Finding the bounds of a triple integral in cylindrical coordinates?

[Lauren72]

Homework Statement

I took a picture of the problem so it would be easier to understand.

All I need to know is what the bounds are.

Homework Equations

In cylindrical:

x=rcos(theta)
y=rsin(theta)
z=z

The Attempt at a Solution

I don't know why we should change this to cylindrical. I feel like it's easier in cartesian. I solved it the normal way and easily got -160/3. But, if we must do cylindrical I already know what the function is. It's just r^2cos^2(Theta)z. What I cannot figure out is the bounds. I'm really confused because of the y bounds. When I try to draw the image I get the parabola formed by the first bound, but I can't figure out how it intersects the rest of the limits, particularly y=x. How do you find those bounds? What are they?

Please help! I'm studying for my Calc III final on Monday.

 

[HallsofIvy]

It may well be easier to evaluate in Cartesian coordinates, but that is not the point of the problem! The point is precisely to practice changing from one coordinate system to another.

I recommend drawing the given limits. The "outer" integral, with respect to x, has lower limit 0 and upper limit 2. Okay, draw xy-axes, draw vertical lines at x= 0 (the y-axis) and at x= 2. That marks the "left" and "right" bounds of the area. The "middle" integral, with respect to y, has limits of 0 and x. Draw the horizontal line y= 0 (the x-axis) and the line y= x. You should see that that forms a triangle with vertices at (0, 0), (2, 0), and (2, 2). The "outer" integral, with respect to z, has limits 0 and 4- x^2 so the lower boundary is the xy-plane and the upper boundary is the "parabolic cylinder" given by z= 4- x^2 (since there is no "y" in the formula, the parabola extends up the y- direction).

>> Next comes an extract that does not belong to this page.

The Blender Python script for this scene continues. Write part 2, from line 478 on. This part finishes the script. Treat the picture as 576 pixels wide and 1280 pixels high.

However, since you only want to change to cylindrical coordinates, you don't need to worry changing that, except to note that x= r cos(\theta) so 4- x^2= 4- r^2 cos^2(\theta). The "inner" integral, with respect to z, will be from 0 to 4- r^2 cos^2(\theta).

Now look at that triangle. Isn't it easy to see that the angle, \theta ranges from x-axis to the line y= x? What angles are those? And, for each angle, r ranges from the origin (r= 0, of course) to the line x= 2. Since x= r cos(\theta), that is the same as r= 2/cos(\theta)= 2 sec(\theta).

 

[Lauren72]

Okay. So Theta ranges from 0 to y=x, therefore it goes from 0 to pi/4, yes?

So when you're finding the bounds for r and theta, is it necessary to draw the 3d graph? It looks like you can find the bounds just by drawing it on the xy plane.

And since we're in cyclindrical, and not spherical, that's why we don't have to worry about doing anything strange to the z bounds, right? We just do a direct substitution?